Task brief
Find every line of the listing below where "only" appears, and copy it.

Dataset excerpt
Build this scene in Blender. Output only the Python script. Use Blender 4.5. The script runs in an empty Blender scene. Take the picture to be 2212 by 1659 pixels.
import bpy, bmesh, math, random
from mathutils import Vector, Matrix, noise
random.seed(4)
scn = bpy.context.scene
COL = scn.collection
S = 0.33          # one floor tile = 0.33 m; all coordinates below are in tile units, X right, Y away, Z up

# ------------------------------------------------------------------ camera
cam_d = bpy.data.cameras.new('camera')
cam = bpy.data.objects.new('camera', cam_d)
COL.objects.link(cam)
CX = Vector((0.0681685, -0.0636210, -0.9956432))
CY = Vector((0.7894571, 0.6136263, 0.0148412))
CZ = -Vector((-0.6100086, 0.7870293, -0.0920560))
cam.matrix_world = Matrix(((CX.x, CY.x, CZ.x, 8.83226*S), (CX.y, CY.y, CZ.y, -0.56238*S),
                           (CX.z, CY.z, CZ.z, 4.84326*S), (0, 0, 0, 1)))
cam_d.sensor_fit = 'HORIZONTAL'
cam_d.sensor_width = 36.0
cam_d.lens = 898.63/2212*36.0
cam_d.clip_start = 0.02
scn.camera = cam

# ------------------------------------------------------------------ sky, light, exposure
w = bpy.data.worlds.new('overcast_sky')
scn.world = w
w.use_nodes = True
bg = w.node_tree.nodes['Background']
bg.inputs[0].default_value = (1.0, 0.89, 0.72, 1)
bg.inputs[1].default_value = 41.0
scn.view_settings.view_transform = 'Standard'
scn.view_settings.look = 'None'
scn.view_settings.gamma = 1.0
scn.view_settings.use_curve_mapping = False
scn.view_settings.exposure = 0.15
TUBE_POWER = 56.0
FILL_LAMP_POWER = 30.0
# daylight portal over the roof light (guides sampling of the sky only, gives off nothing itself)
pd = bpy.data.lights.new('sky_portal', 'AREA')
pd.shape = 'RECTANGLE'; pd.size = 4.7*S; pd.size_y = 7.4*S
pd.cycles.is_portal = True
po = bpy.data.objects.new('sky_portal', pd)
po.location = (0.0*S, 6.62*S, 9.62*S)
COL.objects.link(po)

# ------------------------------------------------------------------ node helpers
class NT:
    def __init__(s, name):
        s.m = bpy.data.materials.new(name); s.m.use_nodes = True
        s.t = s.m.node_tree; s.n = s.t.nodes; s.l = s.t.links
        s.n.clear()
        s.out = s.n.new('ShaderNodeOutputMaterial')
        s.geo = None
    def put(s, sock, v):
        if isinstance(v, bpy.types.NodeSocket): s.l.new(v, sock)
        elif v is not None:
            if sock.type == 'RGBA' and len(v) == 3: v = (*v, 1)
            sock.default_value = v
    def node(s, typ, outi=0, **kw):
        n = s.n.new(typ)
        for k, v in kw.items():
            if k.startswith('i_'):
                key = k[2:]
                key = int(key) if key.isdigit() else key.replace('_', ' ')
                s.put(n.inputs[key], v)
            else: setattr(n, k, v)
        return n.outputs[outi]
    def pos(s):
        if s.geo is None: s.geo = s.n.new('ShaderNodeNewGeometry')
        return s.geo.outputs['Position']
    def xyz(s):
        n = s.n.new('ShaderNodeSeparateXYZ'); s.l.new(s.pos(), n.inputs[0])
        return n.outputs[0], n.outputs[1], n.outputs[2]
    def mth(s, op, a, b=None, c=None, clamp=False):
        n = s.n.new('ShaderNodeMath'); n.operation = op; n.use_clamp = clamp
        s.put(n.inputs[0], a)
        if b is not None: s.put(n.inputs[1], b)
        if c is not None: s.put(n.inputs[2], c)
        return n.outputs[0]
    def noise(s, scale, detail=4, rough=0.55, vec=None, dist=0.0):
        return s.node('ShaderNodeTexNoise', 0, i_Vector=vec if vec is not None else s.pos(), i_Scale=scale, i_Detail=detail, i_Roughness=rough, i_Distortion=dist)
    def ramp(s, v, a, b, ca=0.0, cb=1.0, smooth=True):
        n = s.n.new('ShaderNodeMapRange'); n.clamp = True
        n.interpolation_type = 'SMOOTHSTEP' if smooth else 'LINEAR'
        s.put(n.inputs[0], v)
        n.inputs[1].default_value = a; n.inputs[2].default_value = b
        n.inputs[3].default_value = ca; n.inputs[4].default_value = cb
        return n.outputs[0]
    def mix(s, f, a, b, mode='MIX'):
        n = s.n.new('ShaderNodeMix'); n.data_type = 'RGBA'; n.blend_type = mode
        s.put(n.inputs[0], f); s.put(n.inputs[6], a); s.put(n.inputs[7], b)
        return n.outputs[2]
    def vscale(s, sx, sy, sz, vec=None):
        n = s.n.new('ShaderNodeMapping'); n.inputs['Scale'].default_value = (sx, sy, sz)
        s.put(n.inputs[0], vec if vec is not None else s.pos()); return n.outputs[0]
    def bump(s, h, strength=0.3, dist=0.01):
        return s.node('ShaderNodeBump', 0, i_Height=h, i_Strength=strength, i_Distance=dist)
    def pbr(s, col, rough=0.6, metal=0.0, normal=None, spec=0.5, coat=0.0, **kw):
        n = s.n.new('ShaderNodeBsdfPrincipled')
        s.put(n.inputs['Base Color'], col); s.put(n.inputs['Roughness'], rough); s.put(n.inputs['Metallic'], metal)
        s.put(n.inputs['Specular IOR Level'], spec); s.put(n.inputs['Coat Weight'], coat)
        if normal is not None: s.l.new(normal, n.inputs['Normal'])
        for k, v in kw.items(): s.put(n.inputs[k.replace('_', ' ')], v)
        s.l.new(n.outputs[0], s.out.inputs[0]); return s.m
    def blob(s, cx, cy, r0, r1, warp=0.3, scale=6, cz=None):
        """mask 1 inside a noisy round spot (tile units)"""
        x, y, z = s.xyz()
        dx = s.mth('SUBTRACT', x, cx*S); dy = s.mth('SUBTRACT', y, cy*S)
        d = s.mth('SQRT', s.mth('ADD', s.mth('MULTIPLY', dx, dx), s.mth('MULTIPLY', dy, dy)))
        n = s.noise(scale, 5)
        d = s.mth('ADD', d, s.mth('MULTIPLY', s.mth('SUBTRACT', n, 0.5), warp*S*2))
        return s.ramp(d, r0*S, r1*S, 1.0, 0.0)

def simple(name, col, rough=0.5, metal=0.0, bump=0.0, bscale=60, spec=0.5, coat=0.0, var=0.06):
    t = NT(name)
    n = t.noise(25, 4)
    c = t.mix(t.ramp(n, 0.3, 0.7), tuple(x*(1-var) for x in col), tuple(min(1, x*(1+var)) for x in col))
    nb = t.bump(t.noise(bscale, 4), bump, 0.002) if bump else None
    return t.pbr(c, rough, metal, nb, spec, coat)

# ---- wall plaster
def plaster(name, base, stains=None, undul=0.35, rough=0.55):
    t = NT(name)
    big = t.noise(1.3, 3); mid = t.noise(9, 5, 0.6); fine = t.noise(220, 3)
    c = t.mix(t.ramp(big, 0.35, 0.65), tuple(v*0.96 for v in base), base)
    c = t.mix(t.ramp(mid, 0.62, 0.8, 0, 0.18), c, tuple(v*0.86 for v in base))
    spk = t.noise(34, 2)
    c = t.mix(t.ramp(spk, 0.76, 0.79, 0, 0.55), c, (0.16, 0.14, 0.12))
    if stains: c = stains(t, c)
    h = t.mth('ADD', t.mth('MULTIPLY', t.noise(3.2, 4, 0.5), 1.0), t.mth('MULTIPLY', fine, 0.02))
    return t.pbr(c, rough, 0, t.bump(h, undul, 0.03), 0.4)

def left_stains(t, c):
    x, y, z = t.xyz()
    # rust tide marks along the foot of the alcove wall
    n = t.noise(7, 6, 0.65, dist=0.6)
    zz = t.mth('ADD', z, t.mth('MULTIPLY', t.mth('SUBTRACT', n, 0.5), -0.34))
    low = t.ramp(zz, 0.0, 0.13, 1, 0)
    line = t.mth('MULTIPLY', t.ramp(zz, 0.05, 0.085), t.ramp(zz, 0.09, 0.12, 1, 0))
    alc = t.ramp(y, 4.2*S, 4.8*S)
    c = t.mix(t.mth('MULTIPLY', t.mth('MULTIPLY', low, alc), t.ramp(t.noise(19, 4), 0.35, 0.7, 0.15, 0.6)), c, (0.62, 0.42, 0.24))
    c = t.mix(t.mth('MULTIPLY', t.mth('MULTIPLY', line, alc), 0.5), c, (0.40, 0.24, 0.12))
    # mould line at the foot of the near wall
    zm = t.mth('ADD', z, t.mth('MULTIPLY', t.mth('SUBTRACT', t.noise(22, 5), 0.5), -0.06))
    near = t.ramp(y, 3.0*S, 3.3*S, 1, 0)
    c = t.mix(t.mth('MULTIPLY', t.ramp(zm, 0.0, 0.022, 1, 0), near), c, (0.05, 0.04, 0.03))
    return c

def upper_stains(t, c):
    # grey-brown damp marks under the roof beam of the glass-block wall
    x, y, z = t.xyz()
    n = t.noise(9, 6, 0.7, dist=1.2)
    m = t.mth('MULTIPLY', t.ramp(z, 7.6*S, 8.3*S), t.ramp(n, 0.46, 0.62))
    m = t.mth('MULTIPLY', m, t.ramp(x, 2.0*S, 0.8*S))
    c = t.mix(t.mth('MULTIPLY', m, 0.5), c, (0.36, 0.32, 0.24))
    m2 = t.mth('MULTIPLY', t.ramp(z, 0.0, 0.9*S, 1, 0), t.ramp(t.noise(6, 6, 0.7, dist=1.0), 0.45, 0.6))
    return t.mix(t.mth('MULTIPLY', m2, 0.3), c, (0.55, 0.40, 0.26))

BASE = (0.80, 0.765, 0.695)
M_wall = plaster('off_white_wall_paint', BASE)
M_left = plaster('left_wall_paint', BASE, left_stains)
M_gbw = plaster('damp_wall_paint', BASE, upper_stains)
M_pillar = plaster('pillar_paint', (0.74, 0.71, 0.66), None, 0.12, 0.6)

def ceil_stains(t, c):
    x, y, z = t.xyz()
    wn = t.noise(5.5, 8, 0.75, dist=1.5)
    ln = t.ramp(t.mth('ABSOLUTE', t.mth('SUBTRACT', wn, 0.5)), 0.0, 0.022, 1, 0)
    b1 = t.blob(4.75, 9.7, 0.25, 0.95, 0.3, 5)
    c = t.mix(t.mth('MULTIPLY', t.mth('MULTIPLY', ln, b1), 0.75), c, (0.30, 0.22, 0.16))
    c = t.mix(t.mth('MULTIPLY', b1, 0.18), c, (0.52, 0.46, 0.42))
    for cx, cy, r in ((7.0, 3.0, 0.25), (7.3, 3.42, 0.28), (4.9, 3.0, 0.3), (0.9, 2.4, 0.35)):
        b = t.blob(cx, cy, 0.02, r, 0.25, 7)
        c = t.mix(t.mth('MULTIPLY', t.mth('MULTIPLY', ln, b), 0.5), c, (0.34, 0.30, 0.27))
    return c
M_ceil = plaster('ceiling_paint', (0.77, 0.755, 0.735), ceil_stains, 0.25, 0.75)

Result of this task
Build this scene in Blender. Output only the Python script. Use Blender 4.5. The script runs in an empty Blender scene. Take the picture to be 2212 by 1659 pixels.
# daylight portal over the roof light (guides sampling of the sky only, gives off nothing itself)